April 6, 2026
When your top 10 is a bot
AI Singer Now Occupies Eleven Spots on iTunes Singles Chart
Fake singer storms iTunes; fans scream “scam” while others mourn the album era
TLDR: An AI-made “singer” just grabbed 11 iTunes chart spots and a Top‑3 album, igniting a brawl over chart gaming, streaming proof, and the death of album culture. Commenters split between “the system’s broken,” “the vibes are fake,” and “hey, the streams look real”—and everyone’s watching what breaks next.
An AI crooner just crash‑landed into pop culture, and the comments are on fire. Content creator Dallas Little’s make‑believe singer, Eddie Dalton, gobbled ELEVEN spots on the iTunes Top 100 and scored a Top‑3 album—despite being not real. Cue chaos: is this genius marketing, a chart glitch, or the music industry getting April Fools’d for real?
Skeptics came in hot. bobthepanda says the iTunes list leans on sales bursts over streams, asking how useful that is today—and how easy it is to game. Meanwhile, Eddie’s rapid‑fire releases (typed, not tracked) sparked a cultural meltdown. jmathai mourns the lost joy of full albums, liner notes, and stories, while pjmlp huffs, “I still buy proper music,” like vinyl is suddenly a life jacket.

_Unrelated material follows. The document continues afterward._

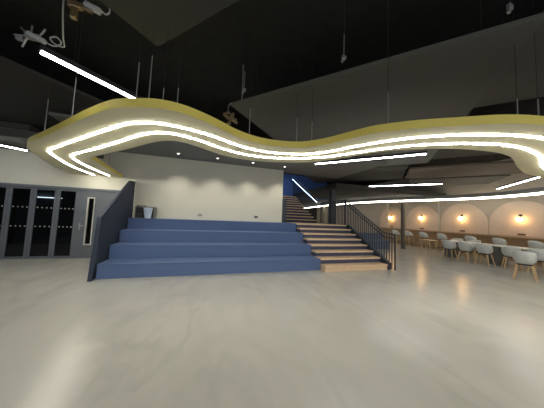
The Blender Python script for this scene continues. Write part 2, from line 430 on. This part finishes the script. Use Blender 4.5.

Then the numbers war: The article claims almost no radio or streaming and only 6,900 sales, but HardwareLust flashes receipts—368k Spotify followers and a million‑stream track—contradicting the “no streaming” narrative. leviathant ups the drama, calling it an AI‑astroturf job with “dead internet theory” vibes. Fans joked Eddie is “the hardest‑working non‑existent man in showbiz” and that the charts just got April‑Fooled. Whether it’s artistry or algorithm, one thing is clear: the scoreboard’s weird, the vibes are weirder, and everyone’s drafting their own conspiracy playlist on YouTube.
Key Points
- •Dallas Little created an AI singer persona, “Eddie Dalton,” and released multiple songs using AI tools.
- •Eddie Dalton holds 11 spots on the iTunes Top 100 singles chart and has a No. 3 album on iTunes.
- •Four additional songs were released on April Fools’ Day, with at least three more released afterward aiming for the Top 100.
- •One track, “Another Day Old,” has 1.2 million views on YouTube, according to the article.
- •Luminate data cited in the article reports about 6,900 track sales and no radio airplay or streaming for Eddie Dalton.